Momentos (I)

Placa na parede exterior da Capela da Nossa Senhora dos Milagres, em Cerdeira de Góis
Interior: Ala lateral direita
Ala lateral esquerda
Capela da Nossa Senhora dos Milagres. 4ª. feira, dia 16 de Setembro de 2009. Celebração de Missa em intenção de Luís.

Tocou à minha porta a Prima Aurora. Depois dos olás e beijo do costume, convidou-me, com uma lagrimita a querer saltar-lhe do olho, de um verde lindo, a estar na Capela às 6 da tarde, mesmo sabendo que não eu não era de missas, mas que se não me dissesse eu poderia levar a mal: *Se o meu Luís aqui estivesse, fazíamos as bodas de ouro hoje. Ó coisa, até o dia é o mesmo, quarta feira*. Senti um nós na garganta. *Casaram numa 4ª. feira?* perguntei. *Foi. Era o dia que melhor calhava ao teu tio fechar a porta da taverna*. Rimo-nos. Dei-lhe um abraço apertado e respondi-lhe que iríamos, com muito gosto. *Eu lembro-me do vosso casamento!* Fiz contas rapidamente e confessei *tinha 6 anos*! Ai Aurora, como o tempo passa. E vi-me de vestido branco cintado e franzido, forrado e com saiote para o armar, com uma gola redonda que descia até aos ombros e ao peito com rosinhas bordadas a toda a volta, sapatos e soquetes de renda brancos. E um casaquinho em malha, branco, com as mangas arregaçadas, que o Setembro de há 50 anos era mais frescote. Tinha ido com meus avós, Olinda e Manuel.
Assistimos à celebração. Não tomei atenção à ladainha, mantive-me ao fundo da Capela, junto à porta e o pensamento voou para outras celebrações a que assisti e para outros que já se foram. Uma frase de A. L. Antunes veio-me à idéia: deviam chover lágrimas quando o coração pesa muito e há momentos palavra de honra que pesa.
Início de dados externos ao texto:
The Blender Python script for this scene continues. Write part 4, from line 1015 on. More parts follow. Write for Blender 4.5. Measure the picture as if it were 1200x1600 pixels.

Quando terminou, saímos e aguardámos no átrio que Aurora fizesse contas e fechasse a loja. Entre risos e recordações, naquele momento num fim de tarde ameno, parecíamos de facto irmãos, filhos de um pai omnipresente.

Alguns de nós mantivemo-nos em conversa alegre e fresca, aguardando que o senhor Padre Carlos seguisse o caminho de Góis, a sua paróquia. Já desparamentado, apresentou cumprimentos e tratou alguns pelo nome despedindo-se com um aperto de mão. Fitando-me, referiu que não recordava a minha presença noutras missas, se eu seria dali. *Sou Margarida, muito gosto*, apresentei-me, *e não senhor Padre, não sou de cá, só cá venho passar férias e não tenho por hábito assistir à missa*, disse-lhe com o meu melhor sorriso. *Mas devia*, retorquiu, com um sorriso também. O sorriso ficou nas nossas expressões. Até à próxima, despediram-se em voz alta. Mais uns beijinhos à Aurora. *Boa noite*, acenámos, *até amanhã*. Cada um seguiu para suas casas, que a hora da janta não tardava e o estômago humano não se alimenta de hóstias.

Simpático o senhor Padre de Góis, concluímos já dentro do carro. A noite ficou mais leve e custou menos a passar à senhora minha prima, com nome de nascer do dia.